Direction: Transcribe the whole listing below without changing a word, but leave out every image.

Provided data:
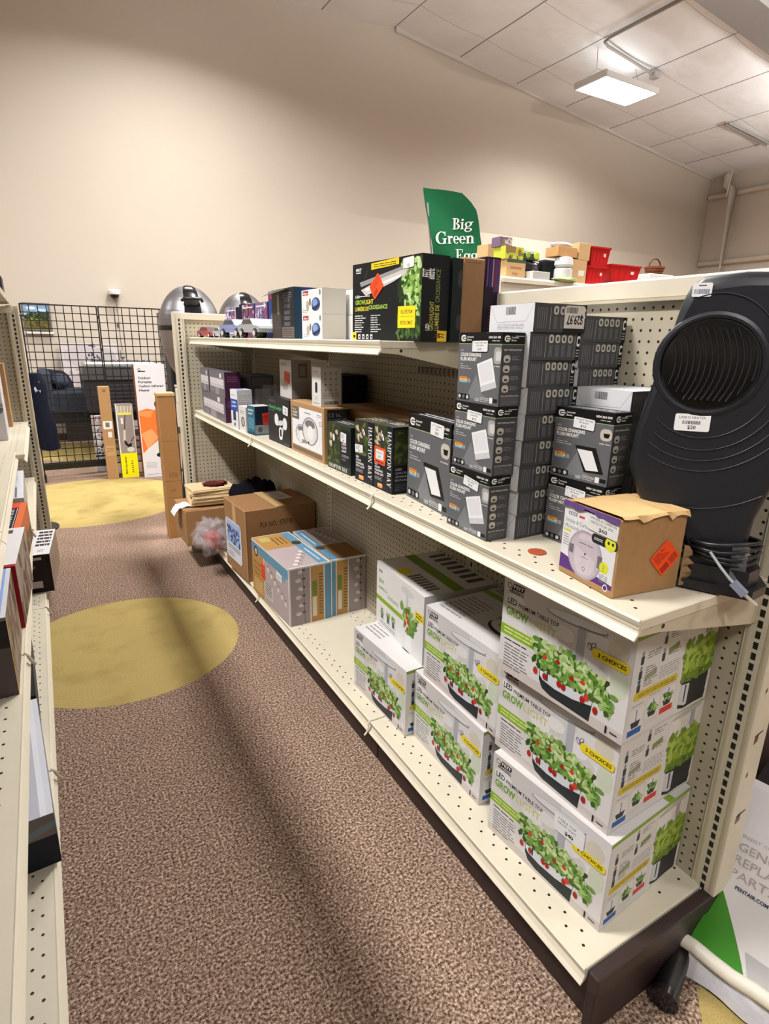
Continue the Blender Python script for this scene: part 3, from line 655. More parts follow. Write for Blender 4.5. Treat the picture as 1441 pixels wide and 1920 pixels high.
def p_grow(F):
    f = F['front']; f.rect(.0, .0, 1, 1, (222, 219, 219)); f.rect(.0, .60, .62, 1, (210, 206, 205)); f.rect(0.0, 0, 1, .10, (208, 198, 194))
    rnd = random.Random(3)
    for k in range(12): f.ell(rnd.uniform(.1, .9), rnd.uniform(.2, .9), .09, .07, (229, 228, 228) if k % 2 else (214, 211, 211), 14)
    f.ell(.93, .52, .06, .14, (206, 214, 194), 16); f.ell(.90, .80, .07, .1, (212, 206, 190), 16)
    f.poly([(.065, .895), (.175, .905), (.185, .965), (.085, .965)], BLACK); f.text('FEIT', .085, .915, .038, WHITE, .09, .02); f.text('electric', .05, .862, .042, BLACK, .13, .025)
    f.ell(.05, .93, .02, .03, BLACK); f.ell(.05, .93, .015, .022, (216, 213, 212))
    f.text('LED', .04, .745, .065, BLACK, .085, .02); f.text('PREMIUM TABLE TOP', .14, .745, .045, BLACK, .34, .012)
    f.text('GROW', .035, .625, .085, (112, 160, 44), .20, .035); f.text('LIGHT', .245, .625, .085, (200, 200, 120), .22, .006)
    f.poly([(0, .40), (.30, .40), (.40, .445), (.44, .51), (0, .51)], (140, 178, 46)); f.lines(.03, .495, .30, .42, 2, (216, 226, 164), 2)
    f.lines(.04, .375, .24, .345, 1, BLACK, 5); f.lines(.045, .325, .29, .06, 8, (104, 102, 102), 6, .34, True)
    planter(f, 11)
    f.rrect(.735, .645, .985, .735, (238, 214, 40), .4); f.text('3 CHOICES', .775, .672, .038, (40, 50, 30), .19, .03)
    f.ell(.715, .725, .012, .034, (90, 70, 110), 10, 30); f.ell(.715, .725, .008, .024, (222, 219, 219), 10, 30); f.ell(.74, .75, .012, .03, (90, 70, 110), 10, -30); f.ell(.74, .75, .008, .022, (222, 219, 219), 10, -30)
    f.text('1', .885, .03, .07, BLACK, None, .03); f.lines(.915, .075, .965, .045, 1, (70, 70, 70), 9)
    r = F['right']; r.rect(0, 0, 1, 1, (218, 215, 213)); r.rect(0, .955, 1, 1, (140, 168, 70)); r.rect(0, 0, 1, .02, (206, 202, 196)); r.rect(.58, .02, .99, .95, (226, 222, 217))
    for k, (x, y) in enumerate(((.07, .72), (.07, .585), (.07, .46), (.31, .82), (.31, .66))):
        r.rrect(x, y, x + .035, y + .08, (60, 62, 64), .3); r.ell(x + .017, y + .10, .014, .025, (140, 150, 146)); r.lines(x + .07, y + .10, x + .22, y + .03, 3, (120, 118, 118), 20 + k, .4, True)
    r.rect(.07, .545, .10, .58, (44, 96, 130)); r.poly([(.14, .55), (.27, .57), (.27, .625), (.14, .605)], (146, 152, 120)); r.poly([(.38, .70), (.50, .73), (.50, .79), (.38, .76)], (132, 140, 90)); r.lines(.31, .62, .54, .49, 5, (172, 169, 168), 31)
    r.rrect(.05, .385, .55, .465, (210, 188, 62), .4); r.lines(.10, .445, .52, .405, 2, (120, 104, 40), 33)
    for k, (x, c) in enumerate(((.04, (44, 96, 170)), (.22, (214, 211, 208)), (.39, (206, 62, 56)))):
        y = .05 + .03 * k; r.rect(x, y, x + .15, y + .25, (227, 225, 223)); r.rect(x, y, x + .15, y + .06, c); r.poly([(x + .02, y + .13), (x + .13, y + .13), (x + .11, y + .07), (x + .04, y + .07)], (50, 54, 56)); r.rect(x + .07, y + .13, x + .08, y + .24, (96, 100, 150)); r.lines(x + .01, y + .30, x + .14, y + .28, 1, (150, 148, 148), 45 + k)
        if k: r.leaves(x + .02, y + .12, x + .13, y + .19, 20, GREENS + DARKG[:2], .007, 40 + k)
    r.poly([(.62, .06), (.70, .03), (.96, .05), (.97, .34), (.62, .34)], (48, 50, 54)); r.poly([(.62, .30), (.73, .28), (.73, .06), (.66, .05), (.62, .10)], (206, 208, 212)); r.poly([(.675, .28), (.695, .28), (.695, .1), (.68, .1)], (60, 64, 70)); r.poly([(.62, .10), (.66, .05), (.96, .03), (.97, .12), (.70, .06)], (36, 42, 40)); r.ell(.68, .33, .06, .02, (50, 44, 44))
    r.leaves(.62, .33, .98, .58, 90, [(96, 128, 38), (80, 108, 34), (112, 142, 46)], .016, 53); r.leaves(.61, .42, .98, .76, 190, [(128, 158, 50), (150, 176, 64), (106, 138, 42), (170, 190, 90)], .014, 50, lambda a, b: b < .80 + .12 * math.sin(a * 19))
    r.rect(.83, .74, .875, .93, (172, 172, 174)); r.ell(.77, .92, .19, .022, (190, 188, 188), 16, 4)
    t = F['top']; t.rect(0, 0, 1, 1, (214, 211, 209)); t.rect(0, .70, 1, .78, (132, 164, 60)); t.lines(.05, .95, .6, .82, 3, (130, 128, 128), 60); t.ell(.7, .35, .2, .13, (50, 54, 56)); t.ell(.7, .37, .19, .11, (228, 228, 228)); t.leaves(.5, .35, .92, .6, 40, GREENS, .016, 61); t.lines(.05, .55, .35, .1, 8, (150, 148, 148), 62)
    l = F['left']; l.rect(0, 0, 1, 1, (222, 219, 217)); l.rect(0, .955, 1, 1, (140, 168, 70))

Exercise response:
Continue the Blender Python script for this scene: part 3, from line 655. More parts follow. Write for Blender 4.5. Treat the picture as 1441 pixels wide and 1920 pixels high.
def p_grow(F):
    f = F['front']; f.rect(.0, .0, 1, 1, (222, 219, 219)); f.rect(.0, .60, .62, 1, (210, 206, 205)); f.rect(0.0, 0, 1, .10, (208, 198, 194))
    rnd = random.Random(3)
    for k in range(12): f.ell(rnd.uniform(.1, .9), rnd.uniform(.2, .9), .09, .07, (229, 228, 228) if k % 2 else (214, 211, 211), 14)
    f.ell(.93, .52, .06, .14, (206, 214, 194), 16); f.ell(.90, .80, .07, .1, (212, 206, 190), 16)
    f.poly([(.065, .895), (.175, .905), (.185, .965), (.085, .965)], BLACK); f.text('FEIT', .085, .915, .038, WHITE, .09, .02); f.text('electric', .05, .862, .042, BLACK, .13, .025)
    f.ell(.05, .93, .02, .03, BLACK); f.ell(.05, .93, .015, .022, (216, 213, 212))
    f.text('LED', .04, .745, .065, BLACK, .085, .02); f.text('PREMIUM TABLE TOP', .14, .745, .045, BLACK, .34, .012)
    f.text('GROW', .035, .625, .085, (112, 160, 44), .20, .035); f.text('LIGHT', .245, .625, .085, (200, 200, 120), .22, .006)
    f.poly([(0, .40), (.30, .40), (.40, .445), (.44, .51), (0, .51)], (140, 178, 46)); f.lines(.03, .495, .30, .42, 2, (216, 226, 164), 2)
    f.lines(.04, .375, .24, .345, 1, BLACK, 5); f.lines(.045, .325, .29, .06, 8, (104, 102, 102), 6, .34, True)
    planter(f, 11)
    f.rrect(.735, .645, .985, .735, (238, 214, 40), .4); f.text('3 CHOICES', .775, .672, .038, (40, 50, 30), .19, .03)
    f.ell(.715, .725, .012, .034, (90, 70, 110), 10, 30); f.ell(.715, .725, .008, .024, (222, 219, 219), 10, 30); f.ell(.74, .75, .012, .03, (90, 70, 110), 10, -30); f.ell(.74, .75, .008, .022, (222, 219, 219), 10, -30)
    f.text('1', .885, .03, .07, BLACK, None, .03); f.lines(.915, .075, .965, .045, 1, (70, 70, 70), 9)
    r = F['right']; r.rect(0, 0, 1, 1, (218, 215, 213)); r.rect(0, .955, 1, 1, (140, 168, 70)); r.rect(0, 0, 1, .02, (206, 202, 196)); r.rect(.58, .02, .99, .95, (226, 222, 217))
    for k, (x, y) in enumerate(((.07, .72), (.07, .585), (.07, .46), (.31, .82), (.31, .66))):
        r.rrect(x, y, x + .035, y + .08, (60, 62, 64), .3); r.ell(x + .017, y + .10, .014, .025, (140, 150, 146)); r.lines(x + .07, y + .10, x + .22, y + .03, 3, (120, 118, 118), 20 + k, .4, True)
    r.rect(.07, .545, .10, .58, (44, 96, 130)); r.poly([(.14, .55), (.27, .57), (.27, .625), (.14, .605)], (146, 152, 120)); r.poly([(.38, .70), (.50, .73), (.50, .79), (.38, .76)], (132, 140, 90)); r.lines(.31, .62, .54, .49, 5, (172, 169, 168), 31)
    r.rrect(.05, .385, .55, .465, (210, 188, 62), .4); r.lines(.10, .445, .52, .405, 2, (120, 104, 40), 33)
    for k, (x, c) in enumerate(((.04, (44, 96, 170)), (.22, (214, 211, 208)), (.39, (206, 62, 56)))):
        y = .05 + .03 * k; r.rect(x, y, x + .15, y + .25, (227, 225, 223)); r.rect(x, y, x + .15, y + .06, c); r.poly([(x + .02, y + .13), (x + .13, y + .13), (x + .11, y + .07), (x + .04, y + .07)], (50, 54, 56)); r.rect(x + .07, y + .13, x + .08, y + .24, (96, 100, 150)); r.lines(x + .01, y + .30, x + .14, y + .28, 1, (150, 148, 148), 45 + k)
        if k: r.leaves(x + .02, y + .12, x + .13, y + .19, 20, GREENS + DARKG[:2], .007, 40 + k)
    r.poly([(.62, .06), (.70, .03), (.96, .05), (.97, .34), (.62, .34)], (48, 50, 54)); r.poly([(.62, .30), (.73, .28), (.73, .06), (.66, .05), (.62, .10)], (206, 208, 212)); r.poly([(.675, .28), (.695, .28), (.695, .1), (.68, .1)], (60, 64, 70)); r.poly([(.62, .10), (.66, .05), (.96, .03), (.97, .12), (.70, .06)], (36, 42, 40)); r.ell(.68, .33, .06, .02, (50, 44, 44))
    r.leaves(.62, .33, .98, .58, 90, [(96, 128, 38), (80, 108, 34), (112, 142, 46)], .016, 53); r.leaves(.61, .42, .98, .76, 190, [(128, 158, 50), (150, 176, 64), (106, 138, 42), (170, 190, 90)], .014, 50, lambda a, b: b < .80 + .12 * math.sin(a * 19))
    r.rect(.83, .74, .875, .93, (172, 172, 174)); r.ell(.77, .92, .19, .022, (190, 188, 188), 16, 4)
    t = F['top']; t.rect(0, 0, 1, 1, (214, 211, 209)); t.rect(0, .70, 1, .78, (132, 164, 60)); t.lines(.05, .95, .6, .82, 3, (130, 128, 128), 60); t.ell(.7, .35, .2, .13, (50, 54, 56)); t.ell(.7, .37, .19, .11, (228, 228, 228)); t.leaves(.5, .35, .92, .6, 40, GREENS, .016, 61); t.lines(.05, .55, .35, .1, 8, (150, 148, 148), 62)
    l = F['left']; l.rect(0, 0, 1, 1, (222, 219, 217)); l.rect(0, .955, 1, 1, (140, 168, 70))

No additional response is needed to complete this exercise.